In practice, there is often a trade-off in the
state’s use of force, for example, putting
down a militant rebellion but failing to do so
within the legal framework. Correcting this might
require bringing the armed forces under the unambiguous
control of the elected government, or, as Dipak
Gyawali has suggested, drawing the police force
from local areas and making it locally accountable.
In
addition to security issues, Nepal also needs
to face the patronage problem. Perceptions of
what can be gained from the system should not
be the people’s driving motivation. One
example of this problem is the development funds
personally distributed by individual MPs. These
‘pots of gold’, now totalling Rs 1
million each, are dispersed at legislators’

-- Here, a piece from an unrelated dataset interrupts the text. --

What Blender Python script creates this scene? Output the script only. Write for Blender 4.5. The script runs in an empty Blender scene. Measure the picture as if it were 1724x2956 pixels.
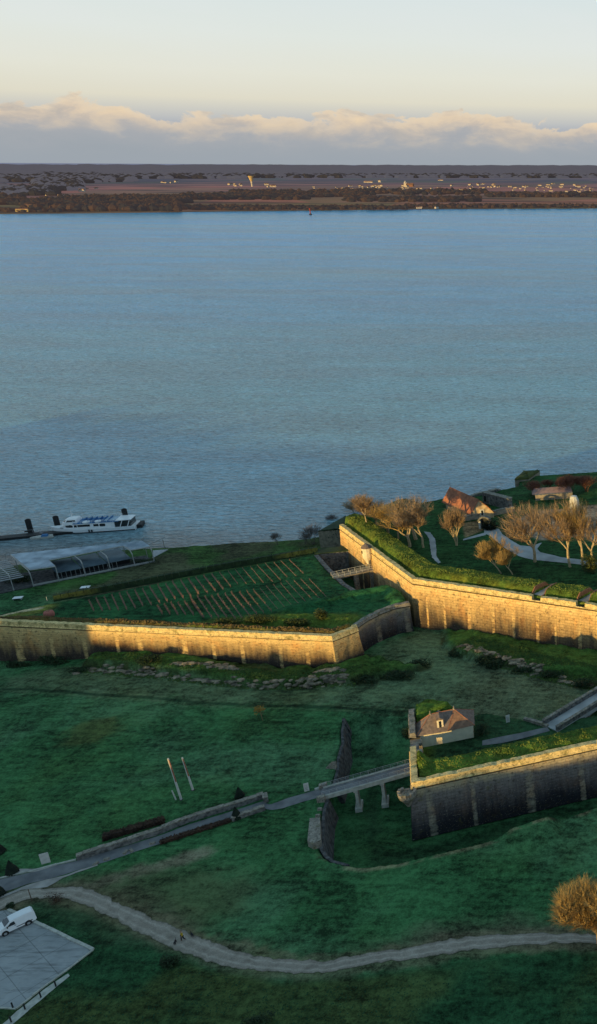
import bpy, bmesh, math, random
from mathutils import Vector, Matrix
import numpy as np
random.seed(7); rng = np.random.default_rng(7)
R = math.radians
scn = bpy.context.scene
col = bpy.context.collection

# ------------------------------------------------------------------ survey
# The plan of the place was measured from the photograph: a reading (x, y)
# on the survey picture plus a ground height gives a point of the terrain.
S = 2956/2520; F = 2700/S; PX = 2150/S; PY = 1478/S; CAMH = 120.0
ROLL = 0.0081; TILT = math.atan((PY-474/S)/F)
def _axes():
    fw = (0, math.cos(TILT), -math.sin(TILT)); up = (0, math.sin(TILT), math.cos(TILT)); rt = (1, 0, 0)
    c, s = math.cos(ROLL), math.sin(ROLL)
    return fw, tuple(c*a+s*b for a, b in zip(rt, up)), tuple(-s*a+c*b for a, b in zip(rt, up))
FW, RT, UP = _axes()
def G(x, y, z=0.0):
    a = (x-PX)/F; b = -(y-PY)/F
    d = [FW[i]+a*RT[i]+b*UP[i] for i in range(3)]
    t = (z-CAMH)/d[2]
    return (d[0]*t, d[1]*t, z)
def PR(X, Y, Z):
    v = (X, Y, Z-CAMH); d = sum(a*b for a, b in zip(v, FW))
    return (PX+F*sum(a*b for a, b in zip(v, RT))/d, PY-F*sum(a*b for a, b in zip(v, UP))/d)
CR = dict(A=(0,1420,600), B=(850,1300,874), C=(500,1500,700), D=(1100,1950,624), E=(0,2200,600), F=(400,2050,700),
          G=(0,1700,600), I=(1300,1340,424), J=(1100,2400,624), K=(1000,1640,724), L=(0,400,862), M=(862,400,862))
def W(c, u, v, z=5.5):
    x0, y0, w = CR[c]; s = w/1470
    return G((x0+u*s)/S, (y0+v*s)/S, z)
def H2(c, ub, vb, zb, vt):
    """height reached by an upright thing standing at a surveyed point whose top reads vt"""
    X, Y, _ = W(c, ub, vb, zb); x0, y0, w = CR[c]; yt = (y0+vt*w/1470)/S
    lo, hi = zb, zb+80
    for _ in range(40):
        m = (lo+hi)/2
        if PR(X, Y, m)[1] > yt: lo = m
        else: hi = m
    return lo-zb

# ------------------------------------------------------------------ helpers
def tag(o, label=None, cat=None, group=None, kind=None):
    if label: o['label'] = label
    if cat: o['category'] = cat
    if group: o['group'] = group
    if kind: o['kind'] = kind
    return o
def empty(name, loc, rz=0.0, sc=1.0):
    o = bpy.data.objects.new(name, None); col.objects.link(o)
    o.location = loc; o.rotation_euler = (0, 0, rz); o.scale = (sc, sc, sc); o.empty_display_size = .3
    return o
class MB:
    def __init__(s): s.v = []; s.f = []; s.uv = []; s.mi = []; s.hasuv = False
    def face(s, pts, uv=None, mi=0):
        n = len(s.v); s.v.extend([tuple(p) for p in pts]); s.f.append(tuple(range(n, n+len(pts))))
        s.mi.append(mi)
        if uv: s.hasuv = True
        s.uv.extend(uv if uv else [(0, 0)]*len(pts))
    def mesh(s, vs, fs, mi=0):
        n = len(s.v); s.v.extend([tuple(p) for p in vs])
        for f in fs:
            s.f.append(tuple(n+i for i in f)); s.mi.append(mi); s.uv.extend([(0, 0)]*len(f))
    def box(s, c, d, rz=0.0, mi=0, taper=1.0):
        hx, hy, hz = d[0]/2, d[1]/2, d[2]/2; cs, sn = math.cos(rz), math.sin(rz); vs = []
        for z in (-hz, hz):
            t = taper if z > 0 else 1
            for x, y in ((-hx, -hy), (hx, -hy), (hx, hy), (-hx, hy)):
                x *= t; y *= t
                vs.append((c[0]+x*cs-y*sn, c[1]+x*sn+y*cs, c[2]+z))
        s.mesh(vs, [(3,2,1,0), (4,5,6,7), (0,1,5,4), (1,2,6,5), (2,3,7,6), (3,0,4,7)], mi)
    def tube(s, p, q, r0, r1=None, n=6, mi=0, caps=True):
        r1 = r0 if r1 is None else r1
        d = [q[i]-p[i] for i in range(3)]; L = math.sqrt(sum(a*a for a in d)) or 1e-6; d = [a/L for a in d]
        a = (0, 0, 1) if abs(d[2]) < .9 else (1, 0, 0)
        u = (d[1]*a[2]-d[2]*a[1], d[2]*a[0]-d[0]*a[2], d[0]*a[1]-d[1]*a[0]); l = math.sqrt(sum(x*x for x in u)); u = [x/l for x in u]
        w = (d[1]*u[2]-d[2]*u[1], d[2]*u[0]-d[0]*u[2], d[0]*u[1]-d[1]*u[0])
        vs = []
        for c, r in ((p, r0), (q, r1)):
            for k in range(n):
                t = 2*math.pi*k/n; cs, sn = math.cos(t)*r, math.sin(t)*r
                vs.append(tuple(c[i]+u[i]*cs+w[i]*sn for i in range(3)))
        fs = [(k, (k+1) % n, n+(k+1) % n, n+k) for k in range(n)]
        if caps: fs += [tuple(range(n-1, -1, -1)), tuple(range(n, 2*n))]
        s.mesh(vs, fs, mi)
    def prism(s, poly, z0, z1, mi=0):
        n = len(poly)
        a = [(p[0], p[1], z0 if not callable(z0) else z0(*p[:2])) for p in poly]
        b = [(p[0], p[1], z1 if not callable(z1) else z1(*p[:2])) for p in poly]
        s.mesh(a+b, [tuple(range(n-1, -1, -1)), tuple(range(n, 2*n))]+[(k, (k+1) % n, n+(k+1) % n, n+k) for k in range(n)], mi)
    def build(s, name, mats, parent=None, smooth=False):
        me = bpy.data.meshes.new(name)
        me.from_pydata(s.v, [], s.f)
        if not isinstance(mats, (list, tuple)): mats = [mats]
        for m in mats: me.materials.append(m)
        if len(mats) > 1: me.polygons.foreach_set('material_index', s.mi)
        if s.hasuv:
            l = me.uv_layers.new(name='UVMap'); l.data.foreach_set('uv', np.array(s.uv, dtype=np.float32).ravel())
        if smooth: me.polygons.foreach_set('use_smooth', [True]*len(me.polygons))
        me.update()
        o = bpy.data.objects.new(name, me); col.objects.link(o)
        if parent: o.parent = parent
        return o
def copy_tree(o, parent=None):
    c = o.copy(); col.objects.link(c)
    if parent: c.parent = parent
    for ch in list(o.children):
        copy_tree(ch, c)
    return c
def vnoise(x, y, seed=0):
    xi = np.floor(x).astype(np.int64); yi = np.floor(y).astype(np.int64); xf = x-xi; yf = y-yi
    def h(a, b):
        n = (a*374761393+b*668265263+seed*974711) & 0x7fffffff
        n = ((n ^ (n >> 13))*1274126177) & 0x7fffffff
        return ((n ^ (n >> 16)) & 0xffff)/65535.0
    u = xf*xf*(3-2*xf); v = yf*yf*(3-2*yf)
    return (h(xi, yi)*(1-u)+h(xi+1, yi)*u)*(1-v)+(h(xi, yi+1)*(1-u)+h(xi+1, yi+1)*u)*v
def fbm(x, y, o=4, seed=0):
    r = 0; a = .5; t = 0
    for k in range(o):
        r = r+a*vnoise(x*2**k, y*2**k, seed+k*13); t += a; a *= .5
    return r/t
def ss(a, b, x):
    t = np.clip((x-a)/(b-a), 0, 1); return t*t*(3-2*t)
def sdp(poly, x, y):
    """signed distance to a polygon, positive inside"""
    d = np.full(x.shape, 1e9); ins = np.zeros(x.shape, bool); n = len(poly)
    for i in range(n):
        ax, ay = poly[i][:2]; bx, by = poly[(i+1) % n][:2]
        ex, ey = bx-ax, by-ay; t = np.clip(((x-ax)*ex+(y-ay)*ey)/(ex*ex+ey*ey+1e-12), 0, 1)
        d = np.minimum(d, np.hypot(x-ax-t*ex, y-ay-t*ey))
        if ay != by:
            c = ((ay > y) != (by > y)) & (x < (bx-ax)*(y-ay)/(by-ay)+ax); ins ^= c
    return np.where(ins, d, -d)
def dline(pl, x, y):
    d = np.full(x.shape, 1e9)
    for i in range(len(pl)-1):
        ax, ay = pl[i][:2]; bx, by = pl[i+1][:2]; ex, ey = bx-ax, by-ay
        t = np.clip(((x-ax)*ex+(y-ay)*ey)/(ex*ex+ey*ey+1e-12), 0, 1)
        d = np.minimum(d, np.hypot(x-ax-t*ex, y-ay-t*ey))
    return d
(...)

discretion. A better system would draw on local
recommendations. In practice, this could rely
on a lottery system, which might also be useful
in civil service appointments.
The
third key issue is decentralisation. While avoiding
specific recommendations, consider alcohol prohibition,
language choice and local ‘user groups’.
The Maoists have made the first of these an issue,
and it could be an important topic for local communities
to decide. On language choice, the primary difficulty
is in determining at what level decentralisation
is to occur. For public ownership, the ‘user
groups’ should be tied to geography, not
to ethnicity, which often has the effect of reinforcing
ethnic assumptions.
Whelpton’s
view was that the challenge is to find a way of
keeping people within the system and creating
a politics of inclusion. Different actors have
different responsibilities; parties should agree
on a minimum programme, and the king could play
an appropriate role, such as leading an anti-untouchability
campaign. There are also important roles for NGOs
and people not directly involved with politics
(non-politicians and -activists), that is, people
driven by an interest in a defined area.